A capital de Mato Grosso somente foi transferida para Cuiabá em 1835, quando Dom Pedro I foi chamado a Portugal, que não aquiescia até então com as tentativas de diminuição da importância de Vila Bela. Com a mudança da capital ficaram em Vila Bela somente os escravos mais velhos, mulheres e as crianças, ou seja, aqueles que não serviam para o trabalho mais pesado. Por outro lado, sem a presença dos brancos que os mantinham como escravos houve uma espécie de libertação pelo abandono.

Realmente, a região ficou abandonada. Dos relatos dos historiadores é possível concluir que havia um movimento objetivando que Vila Bela fosse mesmo esquecida. Porém, um fato chamou a atenção de todos. Assis Chateaubriand, o magnata das comunicações naqueles anos, cujo poderia seja comparável ao do grupo Globo nos dias atuais, visitou Vila Bela a convite do governador Fernando Correia da Costa há exatos 70 anos, ocasião em que esperava encontrar ruínas numa terra antiga, mas se surpreendeu ao se deparar com uma sociedade extremamente organizada, formada quase totalmente por afrodescendentes e uma minoria de origem indígena chiquitana, na qual não havia sequer um analfabeto. Eram, em sua maioria, “descendentes” de Tereza de Benguela, a Rainha Tereza, pessoa marcante na história brasileira.

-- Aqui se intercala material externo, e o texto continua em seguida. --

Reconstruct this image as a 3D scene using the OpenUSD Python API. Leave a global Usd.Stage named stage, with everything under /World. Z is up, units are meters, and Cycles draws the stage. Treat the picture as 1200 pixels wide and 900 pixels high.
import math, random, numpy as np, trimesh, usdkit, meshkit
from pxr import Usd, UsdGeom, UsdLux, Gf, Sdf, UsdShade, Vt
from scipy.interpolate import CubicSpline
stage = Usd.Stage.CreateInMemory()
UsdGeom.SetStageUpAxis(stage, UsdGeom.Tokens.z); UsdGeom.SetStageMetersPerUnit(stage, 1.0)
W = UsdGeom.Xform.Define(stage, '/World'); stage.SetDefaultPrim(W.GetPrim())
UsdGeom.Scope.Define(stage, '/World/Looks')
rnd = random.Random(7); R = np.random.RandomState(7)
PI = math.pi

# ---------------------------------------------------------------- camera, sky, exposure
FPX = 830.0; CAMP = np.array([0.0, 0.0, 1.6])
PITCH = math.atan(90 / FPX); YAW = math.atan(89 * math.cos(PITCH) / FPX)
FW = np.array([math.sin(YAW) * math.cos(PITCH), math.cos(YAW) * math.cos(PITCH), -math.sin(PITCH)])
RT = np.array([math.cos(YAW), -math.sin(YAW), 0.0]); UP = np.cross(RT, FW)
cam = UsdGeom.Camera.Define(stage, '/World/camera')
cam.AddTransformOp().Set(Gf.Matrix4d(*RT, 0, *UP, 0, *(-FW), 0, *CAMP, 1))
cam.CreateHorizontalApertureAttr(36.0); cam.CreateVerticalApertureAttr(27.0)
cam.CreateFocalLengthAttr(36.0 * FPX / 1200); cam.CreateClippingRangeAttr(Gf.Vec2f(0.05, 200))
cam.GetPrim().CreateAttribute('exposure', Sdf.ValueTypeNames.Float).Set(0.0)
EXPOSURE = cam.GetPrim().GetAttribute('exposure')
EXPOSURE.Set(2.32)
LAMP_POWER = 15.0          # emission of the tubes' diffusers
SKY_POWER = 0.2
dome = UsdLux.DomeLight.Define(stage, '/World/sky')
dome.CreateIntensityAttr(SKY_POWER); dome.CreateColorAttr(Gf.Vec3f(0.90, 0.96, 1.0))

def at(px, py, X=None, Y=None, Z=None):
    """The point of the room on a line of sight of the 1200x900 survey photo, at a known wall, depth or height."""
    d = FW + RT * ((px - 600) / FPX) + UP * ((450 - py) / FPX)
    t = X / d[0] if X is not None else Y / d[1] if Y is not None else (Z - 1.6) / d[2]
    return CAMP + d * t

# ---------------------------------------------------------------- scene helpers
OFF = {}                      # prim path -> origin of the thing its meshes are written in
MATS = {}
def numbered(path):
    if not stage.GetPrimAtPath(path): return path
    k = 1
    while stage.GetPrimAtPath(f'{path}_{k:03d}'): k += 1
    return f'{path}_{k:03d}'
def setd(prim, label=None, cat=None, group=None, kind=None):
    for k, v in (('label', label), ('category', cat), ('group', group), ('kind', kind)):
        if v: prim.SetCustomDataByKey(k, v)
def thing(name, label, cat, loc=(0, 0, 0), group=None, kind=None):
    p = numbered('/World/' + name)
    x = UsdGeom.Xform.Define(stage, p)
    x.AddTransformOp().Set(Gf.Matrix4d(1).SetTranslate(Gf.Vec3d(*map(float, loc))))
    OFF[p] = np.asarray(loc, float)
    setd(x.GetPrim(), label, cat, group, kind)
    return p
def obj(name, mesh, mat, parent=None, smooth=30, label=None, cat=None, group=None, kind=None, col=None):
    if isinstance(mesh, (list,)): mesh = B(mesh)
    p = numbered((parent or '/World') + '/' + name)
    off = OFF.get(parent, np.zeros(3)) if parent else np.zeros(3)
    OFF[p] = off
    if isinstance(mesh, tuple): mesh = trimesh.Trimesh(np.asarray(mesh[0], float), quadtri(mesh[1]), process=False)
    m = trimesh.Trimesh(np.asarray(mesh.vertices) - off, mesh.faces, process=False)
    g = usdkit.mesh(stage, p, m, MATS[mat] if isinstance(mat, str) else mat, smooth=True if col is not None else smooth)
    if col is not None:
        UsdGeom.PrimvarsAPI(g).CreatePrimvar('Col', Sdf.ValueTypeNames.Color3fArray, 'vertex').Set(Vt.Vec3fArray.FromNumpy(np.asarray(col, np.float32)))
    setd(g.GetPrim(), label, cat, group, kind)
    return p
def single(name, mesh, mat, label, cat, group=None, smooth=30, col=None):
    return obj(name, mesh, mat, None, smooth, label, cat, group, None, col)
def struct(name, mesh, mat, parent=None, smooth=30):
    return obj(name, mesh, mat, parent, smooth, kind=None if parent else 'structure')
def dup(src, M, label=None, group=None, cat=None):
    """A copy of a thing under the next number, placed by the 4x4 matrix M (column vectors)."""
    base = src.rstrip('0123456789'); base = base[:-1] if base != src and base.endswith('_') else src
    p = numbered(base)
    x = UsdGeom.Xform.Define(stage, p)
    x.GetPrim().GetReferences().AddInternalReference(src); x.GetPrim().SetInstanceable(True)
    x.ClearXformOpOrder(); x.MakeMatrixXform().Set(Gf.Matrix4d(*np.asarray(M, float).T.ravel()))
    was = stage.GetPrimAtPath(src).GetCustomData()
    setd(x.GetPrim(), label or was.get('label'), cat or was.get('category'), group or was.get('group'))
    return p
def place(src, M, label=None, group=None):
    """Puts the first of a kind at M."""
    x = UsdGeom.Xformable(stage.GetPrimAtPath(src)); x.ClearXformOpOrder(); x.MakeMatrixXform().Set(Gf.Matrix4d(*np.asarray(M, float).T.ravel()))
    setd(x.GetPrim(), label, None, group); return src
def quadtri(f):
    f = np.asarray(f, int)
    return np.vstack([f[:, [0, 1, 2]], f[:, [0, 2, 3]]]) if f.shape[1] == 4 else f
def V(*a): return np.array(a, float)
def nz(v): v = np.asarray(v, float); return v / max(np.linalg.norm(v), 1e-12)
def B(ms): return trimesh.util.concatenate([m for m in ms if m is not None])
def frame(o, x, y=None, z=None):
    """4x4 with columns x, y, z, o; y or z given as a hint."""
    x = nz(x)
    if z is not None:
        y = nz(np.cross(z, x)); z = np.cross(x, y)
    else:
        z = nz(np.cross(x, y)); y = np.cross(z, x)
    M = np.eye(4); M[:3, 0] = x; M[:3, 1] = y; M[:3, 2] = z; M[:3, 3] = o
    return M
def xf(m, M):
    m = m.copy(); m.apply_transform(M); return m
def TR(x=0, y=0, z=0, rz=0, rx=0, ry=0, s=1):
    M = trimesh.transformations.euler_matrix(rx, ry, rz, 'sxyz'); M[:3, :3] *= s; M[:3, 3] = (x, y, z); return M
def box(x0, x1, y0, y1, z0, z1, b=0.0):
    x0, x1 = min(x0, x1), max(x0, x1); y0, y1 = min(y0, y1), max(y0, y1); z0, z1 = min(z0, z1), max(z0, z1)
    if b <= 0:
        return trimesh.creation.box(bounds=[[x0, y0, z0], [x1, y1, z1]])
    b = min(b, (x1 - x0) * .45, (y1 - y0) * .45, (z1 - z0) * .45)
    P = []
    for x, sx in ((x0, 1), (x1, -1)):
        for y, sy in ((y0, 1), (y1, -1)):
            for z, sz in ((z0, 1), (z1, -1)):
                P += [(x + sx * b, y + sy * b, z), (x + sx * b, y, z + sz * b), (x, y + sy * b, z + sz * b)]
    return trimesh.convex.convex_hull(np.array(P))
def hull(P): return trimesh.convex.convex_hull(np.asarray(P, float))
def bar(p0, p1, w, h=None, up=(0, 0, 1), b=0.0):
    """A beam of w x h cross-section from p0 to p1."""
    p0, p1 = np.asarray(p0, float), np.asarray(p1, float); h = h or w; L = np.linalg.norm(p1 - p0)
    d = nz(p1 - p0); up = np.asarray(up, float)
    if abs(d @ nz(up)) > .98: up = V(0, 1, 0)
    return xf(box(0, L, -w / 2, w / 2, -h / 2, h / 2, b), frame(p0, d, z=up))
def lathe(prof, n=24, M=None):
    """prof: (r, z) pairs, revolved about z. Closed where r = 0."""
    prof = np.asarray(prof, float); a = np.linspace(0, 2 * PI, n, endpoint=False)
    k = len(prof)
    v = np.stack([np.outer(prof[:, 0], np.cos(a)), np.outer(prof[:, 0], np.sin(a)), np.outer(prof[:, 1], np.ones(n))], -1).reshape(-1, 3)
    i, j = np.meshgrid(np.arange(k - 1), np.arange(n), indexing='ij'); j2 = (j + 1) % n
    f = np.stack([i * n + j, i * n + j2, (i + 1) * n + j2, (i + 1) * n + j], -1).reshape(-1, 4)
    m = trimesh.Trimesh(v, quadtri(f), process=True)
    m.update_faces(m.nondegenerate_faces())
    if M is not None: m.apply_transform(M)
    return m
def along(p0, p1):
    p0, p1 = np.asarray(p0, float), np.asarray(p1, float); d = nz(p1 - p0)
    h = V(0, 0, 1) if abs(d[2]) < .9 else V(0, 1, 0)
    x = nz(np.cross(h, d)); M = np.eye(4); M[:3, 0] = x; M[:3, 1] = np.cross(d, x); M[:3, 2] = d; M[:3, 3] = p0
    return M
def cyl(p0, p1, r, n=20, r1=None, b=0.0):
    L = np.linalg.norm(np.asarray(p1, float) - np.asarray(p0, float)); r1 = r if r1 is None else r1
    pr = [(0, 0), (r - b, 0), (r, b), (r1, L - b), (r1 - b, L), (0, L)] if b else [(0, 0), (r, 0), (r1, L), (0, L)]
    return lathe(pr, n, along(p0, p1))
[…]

Viúva de José Piolho, líder do Quilombo do Quariterê, o maior refúgio de escravos na história mato-grossense, durante duas décadas a Rainha Tereza governou seu povo formado por cerca de cem negros e índios. Havia relevante organização política e econômica com um conselho parlamentar, forte estrutura de defesa, agricultura e comércio interno.

Para mim, falar e escrever sobre Vila Bela é sempre um prazer com gosto de ancestralidade. Minha mãe e todos os seus 9 irmãos nasceram na zona rural de Vila Bela, na área de cerrado e pantanal (Vila Bela tem os três biomas) de uma fazenda chamada San Miguelito, próximo a Retiro, Fortuna, Morrinho. Cresci ouvindo as histórias dos desafios vividos naqueles anos 30 e 40, com o heroísmo de meus avós, bisavós e das pessoas ligadas a eles na fronteira tantas vezes abandonada, assim como é o sentimento popular na atualidade.

Que o aniversário dessa abençoada terra-berço de todo mato-grossense sirva de reflexão, reconhecimento e motivação para um respeitoso olhar político-governamental que se faz necessário, bem como para que seu povo desperte no tocante à necessidade de existir uma representatividade lúcida, verdadeira e com capacidade técnica (e sem falácias) para lutar por Vila Bela e toda a região, pois estamos em ano de eleições.

Parabéns aos vilabelenses e a todos que nesses 270 fizeram o Bem em sua história!